Thursday, February 03, 2005

Last One, I promise

[I know the State of the Union is important (Bush is on a mini-roll), but here's a last look at the Saga of Cody.]

The case looked grim. It was Tuesday afternoon, and the euphoria of the Iraq elections had not yet worn off (at least not among those who think a democratic Iraq is a good idea). Then the Associated Press, monitoring a Web site where Islamic militants often post, discovered an account of a U.S. soldier kidnapped by militants in Iraq.

There was even a photo of a dark-skinned figure in desert fatigues, seated on the ground, staring stiffly ahead, with a gun pointed at his head and an Islamic banner in the background. AP ran the story. And it ran the picture.

But to some people who saw it, something wasn't right. The man's head looked kind of small, for one. And the gun pointing at him was a U.S. military rifle, not the terrorists' trademark AK-47. And no hand was visible holding it. And the soldier's vest bore no resemblance to anything issued in the U.S. military. The U.S. brass, meanwhile, said it wasn't aware of anybody missing.

Yet for two and a half hours the story sat atop the news budget of the biggest provider of media service in the U.S. Finally, someone stepped forward who could identify the soldier. To be precise, a toy-maker identified it as one of his military action figures, originally produced for sale at U.S. bases in Kuwait. It was a foot-tall G.I. Joe-type doll, a black version of its "Cody" action figure. The desert fatigues, the vest and even the gun in the photo are just like the ones that come in the box with "Cody."

By mid-afternoon, AP had pulled its reporter off the story and slunk away from it. But before the day was done, as Confederate Yankee notes, Americans had won a small but important victory in the long struggle to recover from the psychological devastation of Sept. 11, 2001. For perhaps the first time, we all had a laugh at the terrorists.

It reminds me of the moment in 1968 when a Jewish former U.S. Army corporal who had fought in North Africa in World War II released "The Producers." Mel Brooks' timing was perfect: just far enough removed from the horrors to let out a belly-laugh at them. America in 1968 was a place where many of Europe's victims had fled to start life over. Like the Czech Jewish couple my parents befriended in Las Vegas -- childless because of what had been done to her in the camps -- many of them had neat numbers tattooed in blue-green on their forearms. It seems to me the climax of Brooks' production-within-a-production is in the looks on the faces of the people in the theater audience when they realize they're watching a musical comedy about Hitler.
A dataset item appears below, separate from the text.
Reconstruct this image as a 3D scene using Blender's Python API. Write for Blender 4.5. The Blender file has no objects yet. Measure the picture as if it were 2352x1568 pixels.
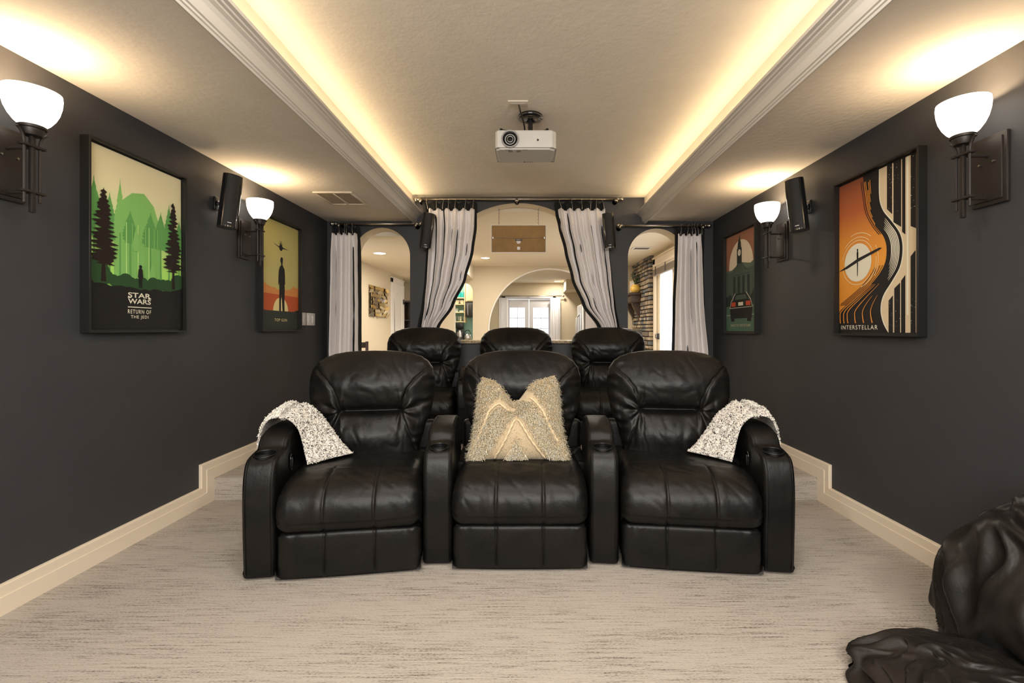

Mel Brooks, the lowbrow Catskill vaudevillian, coming from the side of history where people have numbers tattooed on their arms, slowly re-sewed the most broken-off bits of the 20th century human experience back into the body of all of us.

***

Meanwhile, thanks to inside sources, "Done With Mirrors" brings you for the first time the gripping, fake-but-accurate outcome of the "Cody" kidnapping.

While thousands of McDonaldland Happymeal prize characters picketed the White House with signs reading "not in our name" and "no plastic for oil," Mr. Potatohead rolled up to the Senate podium and denounced the President for leading the nation into a quagmire.

But even as he spoke, a toy Hess helicopter, piloted by venerable G.I. Joe, hovered over the insurgents' refrigerator-box hideaway in Mosul. A team of sluttily dressed ninja Bratz dolls rappelled into the compound, freed Cody, and spirited him to safety.

However, the next day, a dusty Jar-Jar Binks figurine popped his head up from the bargain bin at Wal-Mart and said, "I question the timing."